Thursday, January 28, 2010

To Make a Switch, Part 2

"Switch", a new book by Chip and Dan Heath, is being released February 15. Authors of the best-selling "Made to Stick", their new work focuses on the two independent systems in our minds: the rational mind and the emotional mind. They compete for control in our heads all the time, and the paradox is that only by harnessing each of their strengths can lasting change take place.

Whether the switch you seek is in your family, in your organization, or in society at large, you'll get there by making three things happen. Here is the second.

Motivate the Elephant

In the terminology adopted by the Heaths, the emotional side of the brain is called the Elephant. To motivate your emotional side, you need to:
  • Find the feeling
  • Shrink the change
  • Grow your people

People find it more motivating to be partly finished with a longer journey than to be at the starting gate of a shorter one. One way to motivate action, then, is to make people feel as though they’re already closer to the finish line than they might have thought. Rather than focusing solely on what’s new and different about the change to come, make an effort to remind people what’s already been conquered.

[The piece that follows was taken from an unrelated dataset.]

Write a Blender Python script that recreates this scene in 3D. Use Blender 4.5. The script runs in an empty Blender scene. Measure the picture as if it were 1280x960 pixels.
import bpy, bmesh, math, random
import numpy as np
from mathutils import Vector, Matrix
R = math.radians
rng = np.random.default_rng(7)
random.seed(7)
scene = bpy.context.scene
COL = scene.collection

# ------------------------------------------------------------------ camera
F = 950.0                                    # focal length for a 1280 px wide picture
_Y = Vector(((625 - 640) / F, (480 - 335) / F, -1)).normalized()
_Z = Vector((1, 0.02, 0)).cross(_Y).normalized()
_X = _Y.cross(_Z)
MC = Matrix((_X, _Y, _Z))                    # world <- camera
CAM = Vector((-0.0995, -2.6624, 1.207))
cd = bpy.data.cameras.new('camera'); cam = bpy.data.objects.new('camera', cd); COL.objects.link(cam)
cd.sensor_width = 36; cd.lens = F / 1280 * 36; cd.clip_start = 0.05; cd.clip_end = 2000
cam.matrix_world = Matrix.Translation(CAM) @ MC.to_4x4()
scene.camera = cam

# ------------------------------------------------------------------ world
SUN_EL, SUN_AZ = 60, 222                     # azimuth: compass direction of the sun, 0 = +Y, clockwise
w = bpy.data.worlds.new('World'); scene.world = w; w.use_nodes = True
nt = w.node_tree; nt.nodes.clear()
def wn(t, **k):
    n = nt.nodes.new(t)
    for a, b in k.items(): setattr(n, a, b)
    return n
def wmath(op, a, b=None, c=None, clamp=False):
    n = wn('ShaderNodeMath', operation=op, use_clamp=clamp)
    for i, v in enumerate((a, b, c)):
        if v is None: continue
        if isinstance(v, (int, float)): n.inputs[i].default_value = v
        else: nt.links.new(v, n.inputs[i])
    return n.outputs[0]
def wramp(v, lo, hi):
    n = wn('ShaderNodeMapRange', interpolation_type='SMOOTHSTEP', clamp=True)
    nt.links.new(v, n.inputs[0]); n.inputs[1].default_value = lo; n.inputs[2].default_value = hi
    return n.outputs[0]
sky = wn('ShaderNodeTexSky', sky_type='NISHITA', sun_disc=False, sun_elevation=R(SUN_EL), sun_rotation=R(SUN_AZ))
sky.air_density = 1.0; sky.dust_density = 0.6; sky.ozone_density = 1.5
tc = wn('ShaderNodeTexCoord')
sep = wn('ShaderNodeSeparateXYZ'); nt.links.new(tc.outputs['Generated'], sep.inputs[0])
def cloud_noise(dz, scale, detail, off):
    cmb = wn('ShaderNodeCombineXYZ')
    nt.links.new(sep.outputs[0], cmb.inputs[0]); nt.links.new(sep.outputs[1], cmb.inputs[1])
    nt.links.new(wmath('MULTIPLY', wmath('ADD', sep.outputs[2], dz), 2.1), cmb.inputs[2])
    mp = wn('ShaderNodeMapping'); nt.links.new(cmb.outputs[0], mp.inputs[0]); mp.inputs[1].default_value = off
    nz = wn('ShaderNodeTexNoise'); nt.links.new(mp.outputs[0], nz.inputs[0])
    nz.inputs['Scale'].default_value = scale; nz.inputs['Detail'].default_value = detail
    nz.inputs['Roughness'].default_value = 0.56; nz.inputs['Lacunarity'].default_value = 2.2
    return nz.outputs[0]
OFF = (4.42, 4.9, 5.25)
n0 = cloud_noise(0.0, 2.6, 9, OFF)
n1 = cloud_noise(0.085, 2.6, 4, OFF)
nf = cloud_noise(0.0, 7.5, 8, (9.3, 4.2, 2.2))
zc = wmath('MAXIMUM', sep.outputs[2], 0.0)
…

If you want a reluctant Elephant to get moving, you need to shrink the change.

If people are facing a daunting task, and their instinct is to avoid it, you’ve got to break down the task. Shrink the change. Make the change small enough that they can’t help but score a victory. When you engineer early successes, what you’re really doing is engineering hope. Hope is precious to a change effort.

The goal is to be wise about the things that are under our control. You want to select small wins that have two traits: (1) they’re meaningful; (2) They’re within immediate reach. Small targets lead to small victories, and small victories can often trigger a positive spiral of behavior.

A change journey that starts with dread is evolving, slowly, toward a feeling of confidence and pride.

As change shrinks, people grow

The central challenge of change is keeping the Elephant moving forward. Where the Rider (rational brain) needs direction, the Elephant (emotional brain) needs motivation. Motivation comes from feeling – knowledge isn’t enough to motivate change – and from confidence. There are two routes to building people so that they are capable of conquering the change. You can shrink the change or grow your people – or do both.

The book is "Switch", by Dan and Chip Heath. Because change is a regular part of the leader's life, you need to get a copy and dive in.